The Patio Flaw That's A Major Red Flag For Home Buyers

If you're in the market for a house today, there are a few things to look for that may represent big red flags. When looking at homes with a patio, beware if it has a cracked foundation. Although it doesn't always mean disaster, it can be a serious problem. If there are weeds or grass growing through the cracks, this makes the problem potentially worse. It's definitely something you will want to speak to a concrete contractor about if it isn't addressed before making any kind of offer on the house.

Not all cracks are cause for alarm. We're going to talk about how you can evaluate any cracks you see in the concrete and how to know when it's time to call a contractor. We'll also talk a little about what causes cracks in the concrete in the first place so you can better understand and evaluate your situation. If you're house hunting, this concerns you.

What causes foundation cracks?

Because of the nature of concrete, there are two main kinds of cracks that occur in it: non-structural and structural. Non-structural cracks are formed during the curing process due to shrinkage that happens naturally, and they aren't always cause for concern.
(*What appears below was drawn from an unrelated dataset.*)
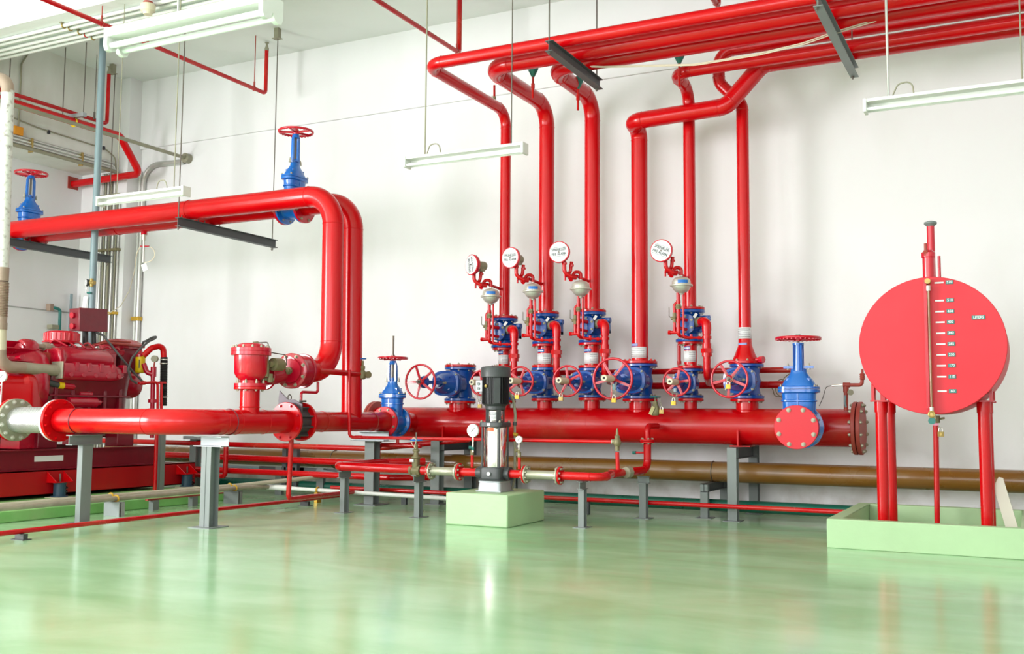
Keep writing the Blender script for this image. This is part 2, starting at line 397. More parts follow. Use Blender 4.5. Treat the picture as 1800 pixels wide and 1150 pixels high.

But sometimes they can still allow water to leak through. Structural cracks, on the other hand, are caused by foundation movement. These kinds of cracks can endanger a building's structural integrity if not repaired in a timely fashion.
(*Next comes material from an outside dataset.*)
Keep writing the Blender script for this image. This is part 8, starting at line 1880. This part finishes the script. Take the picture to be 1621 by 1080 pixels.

One of the main reasons cracks occur is wet soil. Exact procedures must be followed during the concrete pouring as well, and even one tiny mistake can cause cracks to form. But it's normal for concrete to crack, and most of the time the cracks are cosmetic (non-structural) rather than structural. Sometimes, landscaping around the home's foundation can cause structural cracks if there is water retention underneath it. A concrete patio can sometimes cause one side of the foundation to stay dry while the other retains water, which can lead to uneven soil movement and structural cracks.
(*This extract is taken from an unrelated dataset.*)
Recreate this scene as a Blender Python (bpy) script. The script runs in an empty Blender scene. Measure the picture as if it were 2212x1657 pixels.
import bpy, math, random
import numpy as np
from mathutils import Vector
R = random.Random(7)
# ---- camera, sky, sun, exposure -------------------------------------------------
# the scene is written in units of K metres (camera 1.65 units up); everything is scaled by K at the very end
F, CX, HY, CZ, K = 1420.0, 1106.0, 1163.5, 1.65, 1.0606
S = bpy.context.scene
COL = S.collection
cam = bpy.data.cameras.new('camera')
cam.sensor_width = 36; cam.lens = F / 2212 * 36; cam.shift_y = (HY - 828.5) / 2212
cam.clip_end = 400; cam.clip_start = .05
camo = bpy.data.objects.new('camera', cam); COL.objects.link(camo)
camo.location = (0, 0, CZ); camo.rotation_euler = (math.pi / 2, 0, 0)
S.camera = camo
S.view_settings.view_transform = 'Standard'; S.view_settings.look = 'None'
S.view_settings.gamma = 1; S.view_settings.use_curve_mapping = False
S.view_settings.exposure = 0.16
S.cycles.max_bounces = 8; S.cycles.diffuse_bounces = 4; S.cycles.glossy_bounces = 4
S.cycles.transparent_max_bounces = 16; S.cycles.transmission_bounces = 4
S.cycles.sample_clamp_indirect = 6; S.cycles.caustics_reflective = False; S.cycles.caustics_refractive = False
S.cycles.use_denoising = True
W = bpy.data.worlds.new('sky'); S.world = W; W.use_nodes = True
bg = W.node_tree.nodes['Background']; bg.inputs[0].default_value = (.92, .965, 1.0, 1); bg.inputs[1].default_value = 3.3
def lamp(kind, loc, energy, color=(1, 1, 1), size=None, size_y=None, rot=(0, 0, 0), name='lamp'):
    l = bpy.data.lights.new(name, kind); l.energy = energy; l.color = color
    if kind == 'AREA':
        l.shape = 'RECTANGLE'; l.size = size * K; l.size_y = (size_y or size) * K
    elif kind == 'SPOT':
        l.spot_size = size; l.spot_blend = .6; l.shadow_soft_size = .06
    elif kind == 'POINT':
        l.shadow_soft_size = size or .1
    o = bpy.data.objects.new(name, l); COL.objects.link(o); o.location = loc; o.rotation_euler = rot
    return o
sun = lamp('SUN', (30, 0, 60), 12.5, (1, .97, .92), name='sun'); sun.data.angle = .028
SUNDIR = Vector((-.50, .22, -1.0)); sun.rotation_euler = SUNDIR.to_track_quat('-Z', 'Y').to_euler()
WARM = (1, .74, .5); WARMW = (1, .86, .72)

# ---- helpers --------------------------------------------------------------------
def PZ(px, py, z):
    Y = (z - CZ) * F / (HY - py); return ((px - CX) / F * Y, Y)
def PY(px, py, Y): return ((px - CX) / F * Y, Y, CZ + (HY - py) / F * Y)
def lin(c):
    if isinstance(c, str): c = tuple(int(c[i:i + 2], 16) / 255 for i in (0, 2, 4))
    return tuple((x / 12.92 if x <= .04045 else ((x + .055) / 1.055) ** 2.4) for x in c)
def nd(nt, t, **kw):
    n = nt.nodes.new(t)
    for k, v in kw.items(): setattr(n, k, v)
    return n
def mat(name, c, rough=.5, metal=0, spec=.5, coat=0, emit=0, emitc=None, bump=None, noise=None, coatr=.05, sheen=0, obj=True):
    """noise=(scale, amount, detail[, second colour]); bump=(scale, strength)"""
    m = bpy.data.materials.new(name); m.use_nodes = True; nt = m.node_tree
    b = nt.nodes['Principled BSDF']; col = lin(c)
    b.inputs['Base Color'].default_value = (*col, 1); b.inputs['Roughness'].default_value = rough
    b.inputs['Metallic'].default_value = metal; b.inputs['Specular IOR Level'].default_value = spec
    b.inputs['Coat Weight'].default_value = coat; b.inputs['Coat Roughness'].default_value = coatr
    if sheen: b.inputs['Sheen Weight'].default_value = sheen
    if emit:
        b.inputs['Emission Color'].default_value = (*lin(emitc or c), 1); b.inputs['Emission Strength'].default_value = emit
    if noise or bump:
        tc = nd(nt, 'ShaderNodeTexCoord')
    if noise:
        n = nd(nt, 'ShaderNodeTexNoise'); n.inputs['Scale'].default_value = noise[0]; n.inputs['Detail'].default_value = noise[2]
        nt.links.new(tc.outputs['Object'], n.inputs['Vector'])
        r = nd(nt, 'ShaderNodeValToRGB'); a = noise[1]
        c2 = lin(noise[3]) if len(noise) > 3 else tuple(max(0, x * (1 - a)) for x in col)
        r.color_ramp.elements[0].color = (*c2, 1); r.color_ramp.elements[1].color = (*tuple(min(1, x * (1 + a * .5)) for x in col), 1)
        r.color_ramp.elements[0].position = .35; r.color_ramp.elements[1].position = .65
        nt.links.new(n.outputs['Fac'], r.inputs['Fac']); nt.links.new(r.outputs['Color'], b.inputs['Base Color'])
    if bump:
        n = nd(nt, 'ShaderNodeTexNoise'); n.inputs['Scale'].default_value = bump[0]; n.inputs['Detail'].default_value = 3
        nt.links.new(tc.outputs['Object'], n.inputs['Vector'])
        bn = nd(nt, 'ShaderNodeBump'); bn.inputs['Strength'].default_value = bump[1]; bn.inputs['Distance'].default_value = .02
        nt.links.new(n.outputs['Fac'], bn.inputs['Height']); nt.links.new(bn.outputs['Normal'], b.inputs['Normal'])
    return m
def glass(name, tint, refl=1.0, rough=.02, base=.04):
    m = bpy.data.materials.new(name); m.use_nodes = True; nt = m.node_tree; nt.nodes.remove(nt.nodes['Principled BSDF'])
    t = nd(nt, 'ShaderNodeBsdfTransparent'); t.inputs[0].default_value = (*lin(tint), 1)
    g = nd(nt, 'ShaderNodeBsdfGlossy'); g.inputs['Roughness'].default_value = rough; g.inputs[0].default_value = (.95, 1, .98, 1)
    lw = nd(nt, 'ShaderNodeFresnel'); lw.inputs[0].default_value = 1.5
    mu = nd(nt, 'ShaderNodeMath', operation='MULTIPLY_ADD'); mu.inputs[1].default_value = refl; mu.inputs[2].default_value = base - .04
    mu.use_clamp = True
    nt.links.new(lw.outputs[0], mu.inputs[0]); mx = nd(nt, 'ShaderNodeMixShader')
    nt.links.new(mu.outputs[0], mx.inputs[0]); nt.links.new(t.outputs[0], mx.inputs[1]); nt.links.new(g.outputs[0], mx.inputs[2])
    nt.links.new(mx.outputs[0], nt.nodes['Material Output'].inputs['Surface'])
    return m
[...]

How to evaluate concrete slab cracks

There are some signs to help guide you in determining whether a patio foundation crack is structural or not. First, if the crack is ⅛ inch or wider, or if one end of the crack is wider than the other, these are bad signs. Generally, structural cracks will be larger than 3 millimeters, and one of the biggest indicators will be if the crack grows bigger over time. Look for any cracks on foundation slabs or beams, and for wide, gaping, diagonal cracks. Also look for a few vertical cracks in a row or a classic stair-step crack alongside the walls.

The concrete around the crack may either be flush or uneven. One of the main things to look for is whether any moisture or odor is coming through. On a patio, grass or weeds growing through could exacerbate the problem. The best thing to do if you're looking at a home that has any suspicious cracks in the foundation is to speak to a contractor before making an offer. Most problems like these can be repaired, but the cost may or may not be worth it.